AIM: Please give the listing again, word for word, with nothing left out.

STORED DATA:
· · · ·
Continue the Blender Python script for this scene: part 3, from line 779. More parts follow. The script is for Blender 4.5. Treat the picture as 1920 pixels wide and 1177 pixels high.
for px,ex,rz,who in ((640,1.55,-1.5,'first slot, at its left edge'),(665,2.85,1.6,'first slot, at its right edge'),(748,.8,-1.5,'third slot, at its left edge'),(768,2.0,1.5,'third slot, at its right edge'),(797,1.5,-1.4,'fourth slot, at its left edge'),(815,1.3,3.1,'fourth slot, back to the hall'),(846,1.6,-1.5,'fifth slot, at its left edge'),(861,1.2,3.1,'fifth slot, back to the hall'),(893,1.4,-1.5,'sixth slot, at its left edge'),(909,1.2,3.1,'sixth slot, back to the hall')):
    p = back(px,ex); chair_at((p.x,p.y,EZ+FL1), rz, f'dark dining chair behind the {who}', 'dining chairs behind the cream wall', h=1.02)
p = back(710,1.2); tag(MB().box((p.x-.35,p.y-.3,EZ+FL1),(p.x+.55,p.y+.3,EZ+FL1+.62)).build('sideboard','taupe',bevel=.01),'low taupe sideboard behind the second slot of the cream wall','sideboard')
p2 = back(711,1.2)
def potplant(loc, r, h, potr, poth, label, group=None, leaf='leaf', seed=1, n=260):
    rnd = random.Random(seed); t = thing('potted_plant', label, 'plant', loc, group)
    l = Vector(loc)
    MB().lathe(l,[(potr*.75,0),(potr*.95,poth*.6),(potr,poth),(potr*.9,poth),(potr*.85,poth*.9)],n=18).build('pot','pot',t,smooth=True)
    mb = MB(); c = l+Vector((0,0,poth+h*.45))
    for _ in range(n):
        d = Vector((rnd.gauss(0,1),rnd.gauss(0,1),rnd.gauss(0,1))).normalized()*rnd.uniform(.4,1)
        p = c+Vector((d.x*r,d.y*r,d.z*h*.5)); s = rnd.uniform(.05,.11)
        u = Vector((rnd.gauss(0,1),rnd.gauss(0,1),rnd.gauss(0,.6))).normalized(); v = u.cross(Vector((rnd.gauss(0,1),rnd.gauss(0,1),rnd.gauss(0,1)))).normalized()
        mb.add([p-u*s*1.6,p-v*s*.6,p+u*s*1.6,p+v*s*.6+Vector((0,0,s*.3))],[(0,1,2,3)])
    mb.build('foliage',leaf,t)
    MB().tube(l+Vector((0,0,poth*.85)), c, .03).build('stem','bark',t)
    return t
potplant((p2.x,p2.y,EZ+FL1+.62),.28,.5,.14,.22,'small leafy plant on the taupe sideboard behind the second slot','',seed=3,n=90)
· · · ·
TASK RESPONSE:
Continue the Blender Python script for this scene: part 3, from line 779. More parts follow. The script is for Blender 4.5. Treat the picture as 1920 pixels wide and 1177 pixels high.
for px,ex,rz,who in ((640,1.55,-1.5,'first slot, at its left edge'),(665,2.85,1.6,'first slot, at its right edge'),(748,.8,-1.5,'third slot, at its left edge'),(768,2.0,1.5,'third slot, at its right edge'),(797,1.5,-1.4,'fourth slot, at its left edge'),(815,1.3,3.1,'fourth slot, back to the hall'),(846,1.6,-1.5,'fifth slot, at its left edge'),(861,1.2,3.1,'fifth slot, back to the hall'),(893,1.4,-1.5,'sixth slot, at its left edge'),(909,1.2,3.1,'sixth slot, back to the hall')):
    p = back(px,ex); chair_at((p.x,p.y,EZ+FL1), rz, f'dark dining chair behind the {who}', 'dining chairs behind the cream wall', h=1.02)
p = back(710,1.2); tag(MB().box((p.x-.35,p.y-.3,EZ+FL1),(p.x+.55,p.y+.3,EZ+FL1+.62)).build('sideboard','taupe',bevel=.01),'low taupe sideboard behind the second slot of the cream wall','sideboard')
p2 = back(711,1.2)
def potplant(loc, r, h, potr, poth, label, group=None, leaf='leaf', seed=1, n=260):
    rnd = random.Random(seed); t = thing('potted_plant', label, 'plant', loc, group)
    l = Vector(loc)
    MB().lathe(l,[(potr*.75,0),(potr*.95,poth*.6),(potr,poth),(potr*.9,poth),(potr*.85,poth*.9)],n=18).build('pot','pot',t,smooth=True)
    mb = MB(); c = l+Vector((0,0,poth+h*.45))
    for _ in range(n):
        d = Vector((rnd.gauss(0,1),rnd.gauss(0,1),rnd.gauss(0,1))).normalized()*rnd.uniform(.4,1)
        p = c+Vector((d.x*r,d.y*r,d.z*h*.5)); s = rnd.uniform(.05,.11)
        u = Vector((rnd.gauss(0,1),rnd.gauss(0,1),rnd.gauss(0,.6))).normalized(); v = u.cross(Vector((rnd.gauss(0,1),rnd.gauss(0,1),rnd.gauss(0,1)))).normalized()
        mb.add([p-u*s*1.6,p-v*s*.6,p+u*s*1.6,p+v*s*.6+Vector((0,0,s*.3))],[(0,1,2,3)])
    mb.build('foliage',leaf,t)
    MB().tube(l+Vector((0,0,poth*.85)), c, .03).build('stem','bark',t)
    return t
potplant((p2.x,p2.y,EZ+FL1+.62),.28,.5,.14,.22,'small leafy plant on the taupe sideboard behind the second slot','',seed=3,n=90)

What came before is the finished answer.